[DIRECTION]: Extract the listing below in full, unchanged.

=======

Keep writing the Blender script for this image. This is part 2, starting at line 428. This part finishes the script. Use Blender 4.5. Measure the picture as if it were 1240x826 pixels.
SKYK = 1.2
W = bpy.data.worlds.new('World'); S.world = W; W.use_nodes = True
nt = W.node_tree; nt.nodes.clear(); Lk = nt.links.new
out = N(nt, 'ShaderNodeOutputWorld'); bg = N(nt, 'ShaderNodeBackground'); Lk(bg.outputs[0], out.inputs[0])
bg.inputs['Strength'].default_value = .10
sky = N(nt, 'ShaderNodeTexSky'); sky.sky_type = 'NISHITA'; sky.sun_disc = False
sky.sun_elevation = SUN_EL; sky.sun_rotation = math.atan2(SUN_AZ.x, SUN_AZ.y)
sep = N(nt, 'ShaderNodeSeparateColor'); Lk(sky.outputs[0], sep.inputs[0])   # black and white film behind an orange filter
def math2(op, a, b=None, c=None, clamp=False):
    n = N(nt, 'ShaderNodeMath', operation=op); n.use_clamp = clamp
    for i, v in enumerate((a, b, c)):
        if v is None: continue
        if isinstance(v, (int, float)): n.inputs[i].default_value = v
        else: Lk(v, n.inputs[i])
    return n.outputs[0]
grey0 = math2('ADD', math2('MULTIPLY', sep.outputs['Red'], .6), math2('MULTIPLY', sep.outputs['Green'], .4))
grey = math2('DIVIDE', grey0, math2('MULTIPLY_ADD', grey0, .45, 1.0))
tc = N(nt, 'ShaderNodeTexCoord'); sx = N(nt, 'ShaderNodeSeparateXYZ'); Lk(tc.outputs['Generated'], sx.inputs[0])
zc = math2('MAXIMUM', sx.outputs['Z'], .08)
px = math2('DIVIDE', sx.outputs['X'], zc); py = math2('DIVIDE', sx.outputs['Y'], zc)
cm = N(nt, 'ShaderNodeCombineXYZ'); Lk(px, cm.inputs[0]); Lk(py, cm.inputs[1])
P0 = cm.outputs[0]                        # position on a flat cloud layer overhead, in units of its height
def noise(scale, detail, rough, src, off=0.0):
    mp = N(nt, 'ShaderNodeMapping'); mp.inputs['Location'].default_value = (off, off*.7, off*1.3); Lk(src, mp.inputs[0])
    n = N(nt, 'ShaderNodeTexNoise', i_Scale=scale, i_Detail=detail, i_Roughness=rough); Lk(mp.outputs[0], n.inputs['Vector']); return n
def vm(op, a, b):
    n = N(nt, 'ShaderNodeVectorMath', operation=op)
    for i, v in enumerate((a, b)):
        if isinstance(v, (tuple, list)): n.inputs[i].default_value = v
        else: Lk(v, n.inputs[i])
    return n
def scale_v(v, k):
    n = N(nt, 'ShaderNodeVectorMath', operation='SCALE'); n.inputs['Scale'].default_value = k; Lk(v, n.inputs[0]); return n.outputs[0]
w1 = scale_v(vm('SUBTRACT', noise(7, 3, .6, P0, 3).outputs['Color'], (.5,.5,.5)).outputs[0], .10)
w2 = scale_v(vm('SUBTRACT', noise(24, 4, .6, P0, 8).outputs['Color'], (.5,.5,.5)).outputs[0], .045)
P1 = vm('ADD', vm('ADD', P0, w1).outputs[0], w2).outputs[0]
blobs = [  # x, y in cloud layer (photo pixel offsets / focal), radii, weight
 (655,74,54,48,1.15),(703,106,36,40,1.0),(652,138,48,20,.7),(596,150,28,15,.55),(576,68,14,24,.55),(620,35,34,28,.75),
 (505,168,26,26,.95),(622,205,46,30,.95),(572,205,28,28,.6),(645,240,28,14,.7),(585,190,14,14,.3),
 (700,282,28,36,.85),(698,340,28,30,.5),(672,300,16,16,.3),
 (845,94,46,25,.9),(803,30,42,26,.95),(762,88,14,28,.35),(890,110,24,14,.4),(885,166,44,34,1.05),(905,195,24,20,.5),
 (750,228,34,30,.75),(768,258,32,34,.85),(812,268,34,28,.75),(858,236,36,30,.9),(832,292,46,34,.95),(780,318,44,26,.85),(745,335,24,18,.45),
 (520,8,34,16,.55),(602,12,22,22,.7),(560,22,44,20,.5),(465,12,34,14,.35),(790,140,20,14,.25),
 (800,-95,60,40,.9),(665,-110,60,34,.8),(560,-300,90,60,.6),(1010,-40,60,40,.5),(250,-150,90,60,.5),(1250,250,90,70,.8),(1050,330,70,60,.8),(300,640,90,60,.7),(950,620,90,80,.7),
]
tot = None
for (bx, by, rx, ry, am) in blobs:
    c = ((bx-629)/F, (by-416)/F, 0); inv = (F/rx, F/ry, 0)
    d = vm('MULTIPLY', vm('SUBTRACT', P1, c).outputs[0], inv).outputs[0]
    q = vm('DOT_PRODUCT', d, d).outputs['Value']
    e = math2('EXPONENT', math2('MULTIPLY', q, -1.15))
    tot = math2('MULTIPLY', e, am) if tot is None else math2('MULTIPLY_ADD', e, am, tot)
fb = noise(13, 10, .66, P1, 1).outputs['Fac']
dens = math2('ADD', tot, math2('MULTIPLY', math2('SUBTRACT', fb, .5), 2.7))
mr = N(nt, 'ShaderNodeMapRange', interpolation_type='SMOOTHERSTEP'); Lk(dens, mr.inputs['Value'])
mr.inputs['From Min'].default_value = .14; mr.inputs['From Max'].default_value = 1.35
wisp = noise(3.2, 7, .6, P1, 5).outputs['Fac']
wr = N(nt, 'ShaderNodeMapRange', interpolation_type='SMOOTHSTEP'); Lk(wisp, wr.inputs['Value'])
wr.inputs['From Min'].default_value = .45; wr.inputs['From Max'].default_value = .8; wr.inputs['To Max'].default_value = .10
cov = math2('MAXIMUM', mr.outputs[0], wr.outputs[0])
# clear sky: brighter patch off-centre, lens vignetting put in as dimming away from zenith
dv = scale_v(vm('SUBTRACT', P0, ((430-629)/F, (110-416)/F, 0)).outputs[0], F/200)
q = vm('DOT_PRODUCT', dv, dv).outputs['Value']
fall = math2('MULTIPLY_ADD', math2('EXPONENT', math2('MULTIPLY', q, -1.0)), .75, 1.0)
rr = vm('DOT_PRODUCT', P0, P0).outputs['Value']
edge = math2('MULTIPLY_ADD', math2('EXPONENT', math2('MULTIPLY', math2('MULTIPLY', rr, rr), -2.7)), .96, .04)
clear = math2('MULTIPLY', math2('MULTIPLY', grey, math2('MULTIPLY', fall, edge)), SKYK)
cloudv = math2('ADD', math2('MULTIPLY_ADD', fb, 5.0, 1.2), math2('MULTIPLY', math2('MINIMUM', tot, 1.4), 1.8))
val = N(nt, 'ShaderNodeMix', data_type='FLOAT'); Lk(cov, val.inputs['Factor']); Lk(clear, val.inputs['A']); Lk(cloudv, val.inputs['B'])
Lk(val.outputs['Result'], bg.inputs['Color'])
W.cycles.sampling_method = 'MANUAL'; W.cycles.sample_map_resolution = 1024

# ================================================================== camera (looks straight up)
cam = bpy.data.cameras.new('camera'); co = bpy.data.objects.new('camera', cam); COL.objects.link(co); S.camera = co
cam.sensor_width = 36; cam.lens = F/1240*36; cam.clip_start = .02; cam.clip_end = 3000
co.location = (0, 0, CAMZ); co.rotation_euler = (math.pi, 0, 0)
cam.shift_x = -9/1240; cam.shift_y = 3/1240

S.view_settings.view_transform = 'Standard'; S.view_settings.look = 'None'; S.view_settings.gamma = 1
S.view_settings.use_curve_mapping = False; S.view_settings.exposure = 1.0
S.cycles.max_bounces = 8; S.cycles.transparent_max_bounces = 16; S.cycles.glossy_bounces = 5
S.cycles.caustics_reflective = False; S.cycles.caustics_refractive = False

=======

[FULL OUTPUT]:
Keep writing the Blender script for this image. This is part 2, starting at line 428. This part finishes the script. Use Blender 4.5. Measure the picture as if it were 1240x826 pixels.
SKYK = 1.2
W = bpy.data.worlds.new('World'); S.world = W; W.use_nodes = True
nt = W.node_tree; nt.nodes.clear(); Lk = nt.links.new
out = N(nt, 'ShaderNodeOutputWorld'); bg = N(nt, 'ShaderNodeBackground'); Lk(bg.outputs[0], out.inputs[0])
bg.inputs['Strength'].default_value = .10
sky = N(nt, 'ShaderNodeTexSky'); sky.sky_type = 'NISHITA'; sky.sun_disc = False
sky.sun_elevation = SUN_EL; sky.sun_rotation = math.atan2(SUN_AZ.x, SUN_AZ.y)
sep = N(nt, 'ShaderNodeSeparateColor'); Lk(sky.outputs[0], sep.inputs[0])   # black and white film behind an orange filter
def math2(op, a, b=None, c=None, clamp=False):
    n = N(nt, 'ShaderNodeMath', operation=op); n.use_clamp = clamp
    for i, v in enumerate((a, b, c)):
        if v is None: continue
        if isinstance(v, (int, float)): n.inputs[i].default_value = v
        else: Lk(v, n.inputs[i])
    return n.outputs[0]
grey0 = math2('ADD', math2('MULTIPLY', sep.outputs['Red'], .6), math2('MULTIPLY', sep.outputs['Green'], .4))
grey = math2('DIVIDE', grey0, math2('MULTIPLY_ADD', grey0, .45, 1.0))
tc = N(nt, 'ShaderNodeTexCoord'); sx = N(nt, 'ShaderNodeSeparateXYZ'); Lk(tc.outputs['Generated'], sx.inputs[0])
zc = math2('MAXIMUM', sx.outputs['Z'], .08)
px = math2('DIVIDE', sx.outputs['X'], zc); py = math2('DIVIDE', sx.outputs['Y'], zc)
cm = N(nt, 'ShaderNodeCombineXYZ'); Lk(px, cm.inputs[0]); Lk(py, cm.inputs[1])
P0 = cm.outputs[0]                        # position on a flat cloud layer overhead, in units of its height
def noise(scale, detail, rough, src, off=0.0):
    mp = N(nt, 'ShaderNodeMapping'); mp.inputs['Location'].default_value = (off, off*.7, off*1.3); Lk(src, mp.inputs[0])
    n = N(nt, 'ShaderNodeTexNoise', i_Scale=scale, i_Detail=detail, i_Roughness=rough); Lk(mp.outputs[0], n.inputs['Vector']); return n
def vm(op, a, b):
    n = N(nt, 'ShaderNodeVectorMath', operation=op)
    for i, v in enumerate((a, b)):
        if isinstance(v, (tuple, list)): n.inputs[i].default_value = v
        else: Lk(v, n.inputs[i])
    return n
def scale_v(v, k):
    n = N(nt, 'ShaderNodeVectorMath', operation='SCALE'); n.inputs['Scale'].default_value = k; Lk(v, n.inputs[0]); return n.outputs[0]
w1 = scale_v(vm('SUBTRACT', noise(7, 3, .6, P0, 3).outputs['Color'], (.5,.5,.5)).outputs[0], .10)
w2 = scale_v(vm('SUBTRACT', noise(24, 4, .6, P0, 8).outputs['Color'], (.5,.5,.5)).outputs[0], .045)
P1 = vm('ADD', vm('ADD', P0, w1).outputs[0], w2).outputs[0]
blobs = [  # x, y in cloud layer (photo pixel offsets / focal), radii, weight
 (655,74,54,48,1.15),(703,106,36,40,1.0),(652,138,48,20,.7),(596,150,28,15,.55),(576,68,14,24,.55),(620,35,34,28,.75),
 (505,168,26,26,.95),(622,205,46,30,.95),(572,205,28,28,.6),(645,240,28,14,.7),(585,190,14,14,.3),
 (700,282,28,36,.85),(698,340,28,30,.5),(672,300,16,16,.3),
 (845,94,46,25,.9),(803,30,42,26,.95),(762,88,14,28,.35),(890,110,24,14,.4),(885,166,44,34,1.05),(905,195,24,20,.5),
 (750,228,34,30,.75),(768,258,32,34,.85),(812,268,34,28,.75),(858,236,36,30,.9),(832,292,46,34,.95),(780,318,44,26,.85),(745,335,24,18,.45),
 (520,8,34,16,.55),(602,12,22,22,.7),(560,22,44,20,.5),(465,12,34,14,.35),(790,140,20,14,.25),
 (800,-95,60,40,.9),(665,-110,60,34,.8),(560,-300,90,60,.6),(1010,-40,60,40,.5),(250,-150,90,60,.5),(1250,250,90,70,.8),(1050,330,70,60,.8),(300,640,90,60,.7),(950,620,90,80,.7),
]
tot = None
for (bx, by, rx, ry, am) in blobs:
    c = ((bx-629)/F, (by-416)/F, 0); inv = (F/rx, F/ry, 0)
    d = vm('MULTIPLY', vm('SUBTRACT', P1, c).outputs[0], inv).outputs[0]
    q = vm('DOT_PRODUCT', d, d).outputs['Value']
    e = math2('EXPONENT', math2('MULTIPLY', q, -1.15))
    tot = math2('MULTIPLY', e, am) if tot is None else math2('MULTIPLY_ADD', e, am, tot)
fb = noise(13, 10, .66, P1, 1).outputs['Fac']
dens = math2('ADD', tot, math2('MULTIPLY', math2('SUBTRACT', fb, .5), 2.7))
mr = N(nt, 'ShaderNodeMapRange', interpolation_type='SMOOTHERSTEP'); Lk(dens, mr.inputs['Value'])
mr.inputs['From Min'].default_value = .14; mr.inputs['From Max'].default_value = 1.35
wisp = noise(3.2, 7, .6, P1, 5).outputs['Fac']
wr = N(nt, 'ShaderNodeMapRange', interpolation_type='SMOOTHSTEP'); Lk(wisp, wr.inputs['Value'])
wr.inputs['From Min'].default_value = .45; wr.inputs['From Max'].default_value = .8; wr.inputs['To Max'].default_value = .10
cov = math2('MAXIMUM', mr.outputs[0], wr.outputs[0])
# clear sky: brighter patch off-centre, lens vignetting put in as dimming away from zenith
dv = scale_v(vm('SUBTRACT', P0, ((430-629)/F, (110-416)/F, 0)).outputs[0], F/200)
q = vm('DOT_PRODUCT', dv, dv).outputs['Value']
fall = math2('MULTIPLY_ADD', math2('EXPONENT', math2('MULTIPLY', q, -1.0)), .75, 1.0)
rr = vm('DOT_PRODUCT', P0, P0).outputs['Value']
edge = math2('MULTIPLY_ADD', math2('EXPONENT', math2('MULTIPLY', math2('MULTIPLY', rr, rr), -2.7)), .96, .04)
clear = math2('MULTIPLY', math2('MULTIPLY', grey, math2('MULTIPLY', fall, edge)), SKYK)
cloudv = math2('ADD', math2('MULTIPLY_ADD', fb, 5.0, 1.2), math2('MULTIPLY', math2('MINIMUM', tot, 1.4), 1.8))
val = N(nt, 'ShaderNodeMix', data_type='FLOAT'); Lk(cov, val.inputs['Factor']); Lk(clear, val.inputs['A']); Lk(cloudv, val.inputs['B'])
Lk(val.outputs['Result'], bg.inputs['Color'])
W.cycles.sampling_method = 'MANUAL'; W.cycles.sample_map_resolution = 1024

# ================================================================== camera (looks straight up)
cam = bpy.data.cameras.new('camera'); co = bpy.data.objects.new('camera', cam); COL.objects.link(co); S.camera = co
cam.sensor_width = 36; cam.lens = F/1240*36; cam.clip_start = .02; cam.clip_end = 3000
co.location = (0, 0, CAMZ); co.rotation_euler = (math.pi, 0, 0)
cam.shift_x = -9/1240; cam.shift_y = 3/1240

S.view_settings.view_transform = 'Standard'; S.view_settings.look = 'None'; S.view_settings.gamma = 1
S.view_settings.use_curve_mapping = False; S.view_settings.exposure = 1.0
S.cycles.max_bounces = 8; S.cycles.transparent_max_bounces = 16; S.cycles.glossy_bounces = 5
S.cycles.caustics_reflective = False; S.cycles.caustics_refractive = False